The Faisán case in context
Committing mistakes in negotiation, with the aim of convincing ETA, is not collaboration
If the government's 2006 attempt at launching a peace process with ETA had been successful, probably no one would have demanded explanations on certain murky aspects of the negotiations. For example, the leak that tipped off José María Elosua ? owner of the Bar Faisán, and a go-between in ETA's extortion racket ? about an imminent police raid.
But the process failed, and the judicial inquiry into the leak has caused blame to be cast on three police officers, including the force's former director general Víctor García Hidalgo, as being responsible for the tip-off. Now the judge in the case has called as witnesses some individuals who, in the name of the government, acted as mediators with ETA. The aim of this judicial move remains to be seen, but it seems more than disturbing that its centerpiece is a set of papers included in the so-far secret part of the proceedings, which are now being brought forward as records of these conversations, held with parliamentary authorization.

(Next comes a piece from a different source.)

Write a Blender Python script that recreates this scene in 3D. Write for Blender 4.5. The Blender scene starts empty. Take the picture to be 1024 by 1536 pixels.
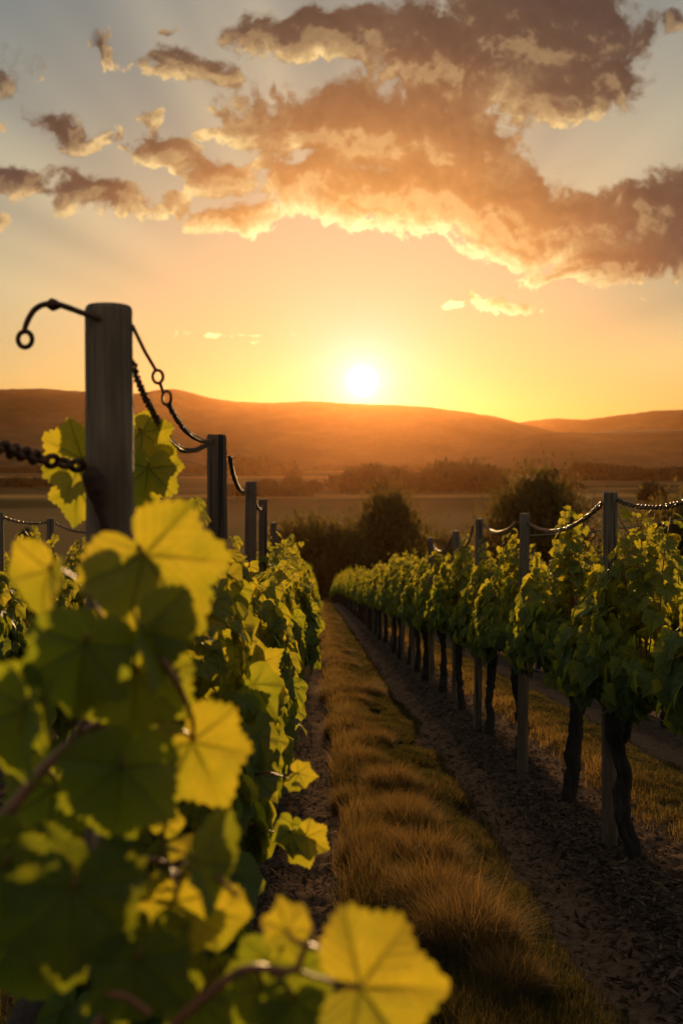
import bpy, math, random
import numpy as np
from mathutils import Vector, Matrix

sc = bpy.context.scene
R = math.radians
F = 1500.0                      # focal length in photo pixels
CX, CY = 475.0, 690.0           # photo pixel of the camera's optical axis (level camera, shifted lens)
CAMZ = 1.5

# ------------------------------------------------------------------ camera
cd = bpy.data.cameras.new("camera")
cam = bpy.data.objects.new("camera", cd)
sc.collection.objects.link(cam)
sc.camera = cam
cam.location = (0, 0, CAMZ)
cam.rotation_euler = (R(90), 0, 0)
cd.sensor_fit = 'VERTICAL'
cd.sensor_height = 36.0
cd.lens = F / 1536 * 36
cd.shift_x = (512 - CX) / 1536
cd.shift_y = -(768 - CY) / 1536
cd.clip_start, cd.clip_end = 0.05, 40000
cd.dof.use_dof = True
cd.dof.focus_distance = 4.2
cd.dof.aperture_fstop = 3.5

# ------------------------------------------------------------------ exposure
sc.view_settings.view_transform = 'Standard'
sc.view_settings.look = 'None'
sc.view_settings.exposure = 0.0
sc.view_settings.gamma = 1.0
sc.render.engine = 'CYCLES'
sc.cycles.use_denoising = True
sc.cycles.max_bounces = 8
sc.cycles.diffuse_bounces = 3
sc.cycles.glossy_bounces = 2
sc.cycles.transmission_bounces = 5
sc.cycles.volume_bounces = 0
sc.cycles.sample_clamp_indirect = 4.0


# ------------------------------------------------------------------ node helpers
class NT:
    def __init__(s, tree):
        s.t = tree
        s.t.nodes.clear()

    def n(s, typ, ins=None, **props):
        nd = s.t.nodes.new(typ)
        for k, v in props.items():
            setattr(nd, k, v)
        for k, v in (ins or {}).items():
            sk = nd.inputs[k]
            if isinstance(v, bpy.types.NodeSocket):
                s.t.links.new(v, sk)
            else:
                if isinstance(v, (tuple, list)) and sk.type == 'RGBA' and len(v) == 3:
                    v = (*v, 1)
                sk.default_value = v
        return nd

    def m(s, op, a, b=None, c=None, clamp=False):
        ins = {0: a}
        if b is not None: ins[1] = b
        if c is not None: ins[2] = c
        return s.n('ShaderNodeMath', ins, operation=op, use_clamp=clamp).outputs[0]

    def v(s, op, a, b=None, scale=None):
        ins = {0: a}
        if b is not None: ins[1] = b
        nd = s.n('ShaderNodeVectorMath', ins, operation=op)
        if scale is not None:
            if isinstance(scale, bpy.types.NodeSocket): s.t.links.new(scale, nd.inputs['Scale'])
            else: nd.inputs['Scale'].default_value = scale
        return nd.outputs['Value'] if op in ('LENGTH', 'DOT_PRODUCT', 'DISTANCE') else nd.outputs[0]

    def sm(s, x, a, b, ta=0.0, tb=1.0, kind='SMOOTHSTEP'):
        return s.n('ShaderNodeMapRange', {'Value': x, 'From Min': a, 'From Max': b, 'To Min': ta, 'To Max': tb},
                   interpolation_type=kind).outputs[0]

    def noise(s, vec, scale, detail=4.0, rough=0.5, dist=0.0, out=0):
        ins = {'Scale': scale, 'Detail': detail, 'Roughness': rough, 'Distortion': dist}
        if vec is not None: ins['Vector'] = vec
        return s.n('ShaderNodeTexNoise', ins).outputs[out]

    def mix(s, f, a, b, blend='MIX', clamp=False):
        nd = s.n('ShaderNodeMix', data_type='RGBA', blend_type=blend, clamp_result=clamp)
        for k, v in ((0, f), (6, a), (7, b)):
            sk = nd.inputs[k]
            if isinstance(v, bpy.types.NodeSocket): s.t.links.new(v, sk)
            elif k == 0: sk.default_value = v
            else: sk.default_value = (*v, 1) if len(v) == 3 else v
        return nd.outputs[2]

    def ramp(s, fac, stops, interp='LINEAR'):
        nd = s.n('ShaderNodeValToRGB', {0: fac})
        cr = nd.color_ramp
        cr.interpolation = interp
        while len(cr.elements) < len(stops): cr.elements.new(0.5)
        for e, (p, c) in zip(cr.elements, stops):
            e.position = p
            e.color = (*c, 1) if len(c) == 3 else c
        return nd.outputs[0]

    def xyz(s, x, y, z=0.0):
        return s.n('ShaderNodeCombineXYZ', {0: x, 1: y, 2: z}).outputs[0]

    def link(s, a, b):
        s.t.links.new(a, b)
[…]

For months the Popular Party (PP) has been putting forward questions in Congress on the supposed implication in the case of the (then recently appointed) interior minister, and now also deputy prime minister. On Tuesday the opposition party called for Alfredo Pérez Rubalcaba's resignation, on the grounds that he must have authorized the leak. This is only a hypothesis. But it is enough for the PP, as part of its chronic hankering to use antiterrorist policy as a political weapon.

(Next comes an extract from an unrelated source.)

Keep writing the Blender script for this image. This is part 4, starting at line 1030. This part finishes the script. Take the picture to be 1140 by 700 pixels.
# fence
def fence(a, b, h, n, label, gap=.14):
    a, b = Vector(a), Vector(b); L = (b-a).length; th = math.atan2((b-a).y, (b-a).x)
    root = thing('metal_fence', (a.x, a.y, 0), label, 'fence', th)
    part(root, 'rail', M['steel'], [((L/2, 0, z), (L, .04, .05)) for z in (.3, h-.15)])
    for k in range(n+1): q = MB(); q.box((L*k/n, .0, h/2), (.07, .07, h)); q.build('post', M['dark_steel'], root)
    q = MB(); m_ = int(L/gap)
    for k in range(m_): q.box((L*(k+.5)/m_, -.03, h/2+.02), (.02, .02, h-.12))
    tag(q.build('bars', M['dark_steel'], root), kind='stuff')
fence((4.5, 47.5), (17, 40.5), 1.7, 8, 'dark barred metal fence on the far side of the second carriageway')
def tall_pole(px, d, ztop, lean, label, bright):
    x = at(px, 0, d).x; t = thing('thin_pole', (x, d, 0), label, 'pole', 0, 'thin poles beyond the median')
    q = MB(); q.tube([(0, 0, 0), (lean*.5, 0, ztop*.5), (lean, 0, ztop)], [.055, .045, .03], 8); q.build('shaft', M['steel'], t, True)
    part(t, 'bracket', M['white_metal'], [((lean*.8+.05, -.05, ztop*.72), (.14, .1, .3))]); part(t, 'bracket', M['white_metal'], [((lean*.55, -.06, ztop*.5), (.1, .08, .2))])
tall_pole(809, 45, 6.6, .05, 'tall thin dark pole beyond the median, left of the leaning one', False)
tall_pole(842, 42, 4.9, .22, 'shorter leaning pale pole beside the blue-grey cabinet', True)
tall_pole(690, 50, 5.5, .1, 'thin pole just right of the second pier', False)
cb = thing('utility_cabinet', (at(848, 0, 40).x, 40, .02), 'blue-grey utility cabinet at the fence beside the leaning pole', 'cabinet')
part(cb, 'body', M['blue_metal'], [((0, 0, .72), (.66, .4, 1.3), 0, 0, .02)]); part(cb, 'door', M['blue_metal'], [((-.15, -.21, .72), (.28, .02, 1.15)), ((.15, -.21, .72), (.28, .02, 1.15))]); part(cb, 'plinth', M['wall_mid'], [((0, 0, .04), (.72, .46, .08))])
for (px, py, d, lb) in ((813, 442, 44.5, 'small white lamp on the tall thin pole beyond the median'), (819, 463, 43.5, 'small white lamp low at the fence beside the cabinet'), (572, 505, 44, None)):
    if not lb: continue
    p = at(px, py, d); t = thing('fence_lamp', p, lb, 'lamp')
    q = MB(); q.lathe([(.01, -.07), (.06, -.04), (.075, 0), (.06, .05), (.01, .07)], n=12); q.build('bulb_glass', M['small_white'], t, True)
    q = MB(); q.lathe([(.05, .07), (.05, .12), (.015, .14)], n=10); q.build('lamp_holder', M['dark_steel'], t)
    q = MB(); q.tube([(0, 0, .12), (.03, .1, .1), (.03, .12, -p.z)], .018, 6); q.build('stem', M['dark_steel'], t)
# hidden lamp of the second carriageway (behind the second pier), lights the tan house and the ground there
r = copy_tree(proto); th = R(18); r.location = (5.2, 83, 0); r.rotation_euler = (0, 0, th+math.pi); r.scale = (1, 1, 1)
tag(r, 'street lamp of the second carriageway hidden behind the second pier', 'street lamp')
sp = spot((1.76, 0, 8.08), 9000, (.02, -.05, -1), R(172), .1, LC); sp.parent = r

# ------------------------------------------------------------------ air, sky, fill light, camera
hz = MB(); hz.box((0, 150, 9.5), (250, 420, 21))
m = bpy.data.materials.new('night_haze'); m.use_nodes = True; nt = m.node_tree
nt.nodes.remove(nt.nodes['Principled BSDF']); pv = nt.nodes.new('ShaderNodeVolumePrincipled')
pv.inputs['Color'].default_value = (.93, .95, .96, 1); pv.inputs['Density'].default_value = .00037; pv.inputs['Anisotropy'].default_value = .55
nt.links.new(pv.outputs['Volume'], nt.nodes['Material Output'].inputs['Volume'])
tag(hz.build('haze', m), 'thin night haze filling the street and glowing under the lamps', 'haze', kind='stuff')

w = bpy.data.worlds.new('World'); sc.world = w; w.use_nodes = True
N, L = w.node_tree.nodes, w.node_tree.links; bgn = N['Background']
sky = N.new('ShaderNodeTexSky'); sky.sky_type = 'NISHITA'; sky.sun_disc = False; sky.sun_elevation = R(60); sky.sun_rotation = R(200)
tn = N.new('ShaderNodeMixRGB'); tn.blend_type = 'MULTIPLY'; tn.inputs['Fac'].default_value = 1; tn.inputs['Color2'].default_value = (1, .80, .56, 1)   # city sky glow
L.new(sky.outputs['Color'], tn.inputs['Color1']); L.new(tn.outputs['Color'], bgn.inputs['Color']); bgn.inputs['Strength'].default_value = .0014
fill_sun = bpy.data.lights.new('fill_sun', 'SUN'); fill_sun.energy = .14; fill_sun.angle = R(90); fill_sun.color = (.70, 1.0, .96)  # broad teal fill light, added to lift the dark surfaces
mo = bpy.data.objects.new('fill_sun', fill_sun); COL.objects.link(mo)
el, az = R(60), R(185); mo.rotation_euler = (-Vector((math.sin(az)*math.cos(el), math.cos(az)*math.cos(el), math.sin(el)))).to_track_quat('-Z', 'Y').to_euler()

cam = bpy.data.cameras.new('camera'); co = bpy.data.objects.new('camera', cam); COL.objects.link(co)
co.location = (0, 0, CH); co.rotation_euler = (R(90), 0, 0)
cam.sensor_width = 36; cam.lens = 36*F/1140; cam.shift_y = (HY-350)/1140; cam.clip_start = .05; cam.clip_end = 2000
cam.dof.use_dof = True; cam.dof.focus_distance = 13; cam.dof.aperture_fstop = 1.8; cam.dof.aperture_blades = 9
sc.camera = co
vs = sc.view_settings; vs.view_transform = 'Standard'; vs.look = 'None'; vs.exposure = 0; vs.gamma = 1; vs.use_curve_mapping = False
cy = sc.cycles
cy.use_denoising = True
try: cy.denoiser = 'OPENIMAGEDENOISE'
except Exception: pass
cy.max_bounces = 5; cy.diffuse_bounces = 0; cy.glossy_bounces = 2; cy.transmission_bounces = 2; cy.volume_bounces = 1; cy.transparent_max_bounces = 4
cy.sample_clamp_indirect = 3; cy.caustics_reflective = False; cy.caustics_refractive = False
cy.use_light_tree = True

We should be clear about just what is under investigation. The result was a postponement, not a cancellation, of the planned arrests, which happened anyway a few weeks later; and it seems clear that the leak, which undoubtedly existed, was intended to help, not hinder, the negotiation. Those now awaiting arrest include a veteran leader of the Basque Nationalist Party (PNV), whose role in the peace process is thought to have been decisive, especially concerning ETA's threats to break the truce if certain conditions (such as cessation of arrests) were not complied with. To postpone the arrests by means of the warning to Elosua was a mistaken decision that someone made to prevent such a breakdown.

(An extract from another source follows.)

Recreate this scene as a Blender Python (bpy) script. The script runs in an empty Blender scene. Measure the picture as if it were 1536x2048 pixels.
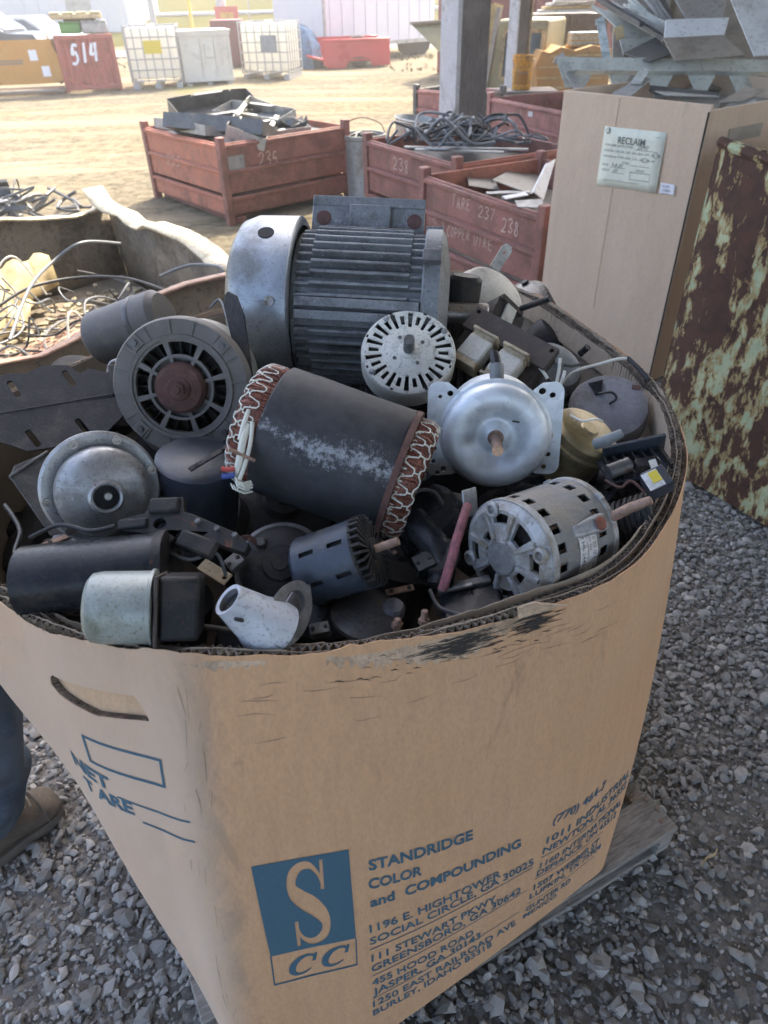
import bpy, bmesh, math, random
import numpy as np
from mathutils import Vector, Matrix, geometry
random.seed(7); rng = np.random.default_rng(7)
scn = bpy.context.scene
COL = scn.collection
# ------------------------------------------------------------------ camera
CAM_H, PITCH, ROLL, FPX = 1.75, math.radians(36.7), math.radians(-1.45), 1400.0
_fw = Vector((0, math.cos(PITCH), -math.sin(PITCH))); _rt = Vector((1, 0, 0)); _up = _rt.cross(_fw)
CR = _rt * math.cos(ROLL) + _up * math.sin(ROLL)
CU = -_rt * math.sin(ROLL) + _up * math.cos(ROLL)
CF = _fw
cam_d = bpy.data.cameras.new('camera'); cam = bpy.data.objects.new('camera', cam_d); COL.objects.link(cam)
cam_d.sensor_fit = 'VERTICAL'; cam_d.sensor_height = 36.0; cam_d.sensor_width = 27.0
cam_d.lens = FPX / 2048 * 36.0
cam_d.clip_start = 0.02; cam_d.clip_end = 600
cam_d.dof.use_dof = True; cam_d.dof.focus_distance = 1.25; cam_d.dof.aperture_fstop = 6.5
cam.matrix_world = Matrix.Translation((0, 0, CAM_H)) @ Matrix((CR, CU, -CF)).transposed().to_4x4()
scn.camera = cam
# ------------------------------------------------------------------ light
SUN_AZ, SUN_EL = math.radians(28), math.radians(50)      # azimuth to the right of +Y (away from the camera)
w = bpy.data.worlds.new('World'); scn.world = w; w.use_nodes = True
nt = w.node_tree; bg = nt.nodes['Background']
sky = nt.nodes.new('ShaderNodeTexSky'); sky.sky_type = 'NISHITA'; sky.sun_disc = False
sky.sun_elevation = SUN_EL; sky.sun_rotation = SUN_AZ; sky.dust_density = 4.5; sky.air_density = 0.85; sky.ozone_density = 0.5
nt.links.new(sky.outputs[0], bg.inputs[0]); bg.inputs[1].default_value = 0.15
sd = bpy.data.lights.new('sun', 'SUN'); sd.energy = 2.0; sd.angle = math.radians(0.5); sd.color = (1.0, 0.90, 0.72)
sun = bpy.data.objects.new('sun', sd); COL.objects.link(sun)
_sdir = Vector((math.sin(SUN_AZ) * math.cos(SUN_EL), math.cos(SUN_AZ) * math.cos(SUN_EL), math.sin(SUN_EL)))
sun.rotation_euler = _sdir.to_track_quat('Z', 'Y').to_euler(); sun.location = (0, 0, 20)
vs = scn.view_settings
vs.view_transform = 'Standard'; vs.look = 'None'; vs.gamma = 1.0; vs.use_curve_mapping = False; vs.exposure = 2.42
cy = scn.cycles
cy.use_denoising = True; cy.max_bounces = 7; cy.volume_bounces = 0; cy.diffuse_bounces = 5; cy.glossy_bounces = 3; cy.transmission_bounces = 4; cy.transparent_max_bounces = 8
cy.caustics_reflective = False; cy.caustics_refractive = False; cy.sample_clamp_indirect = 4.0; cy.use_adaptive_sampling = True; cy.adaptive_threshold = 0.02
try: cy.denoiser = 'OPENIMAGEDENOISE'
except Exception: pass

# ------------------------------------------------------------------ layout helpers
CAMP = Vector((0, 0, CAM_H))
def ray(px, py): return CR * ((px - 768) / FPX) + CU * (-(py - 1024) / FPX) + CF
def pz(px, py, z):                       # point of the line of sight at height z
    d = ray(px, py); return CAMP + d * ((z - CAM_H) / d.z)
def pd(px, py, D): return CAMP + ray(px, py) * D
def py_(px, py, Y):
    d = ray(px, py); return CAMP + d * (Y / d.y)
def depth(p): return (Vector(p) - CAMP).dot(CF)
def cdir(r, u, t): return (CR * r + CU * u - CF * t).normalized()
def frame(z, x=None):                    # rotation with local Z along z and local X near x
    z = Vector(z).normalized(); x = Vector(x if x is not None else (1, 0, 0)); x = x - z * x.dot(z)
    if x.length < 1e-4: x = Vector((0, 1, 0)) - z * z.y
    x.normalize(); y = z.cross(x)
    return Matrix((x, y, z)).transposed()
def rz(a): return Matrix.Rotation(a, 3, 'Z')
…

This context does not excuse the leak, but does help us to understand its causes. To speak, as has been done, of collaboration with ETA is preposterous. According to these ETA papers, the government had pointed to the leak as proof of its goodwill in the course of the conversations with ETA held shortly afterwards. This may now seem shaming, all the more so in view of the admission that they knew that ETA was still going on with its extortion, contrary to government claims. It was, indeed, a poor strategy, since nothing strengthens the terrorists so much as hearing the government tell what they know to be lies.
But errors in negotiation do not make criminals of the mediators sent by the government. Surely they thought such half-truths would favor the continuation of the truce, which was then the urgent aim. Aznar likewise flattered ETA, terming it a National Liberation Movement while attempting to negotiate with it. The courts must investigate, but should not make a criminal issue out of political errors committed by people acting with parliamentary authorization.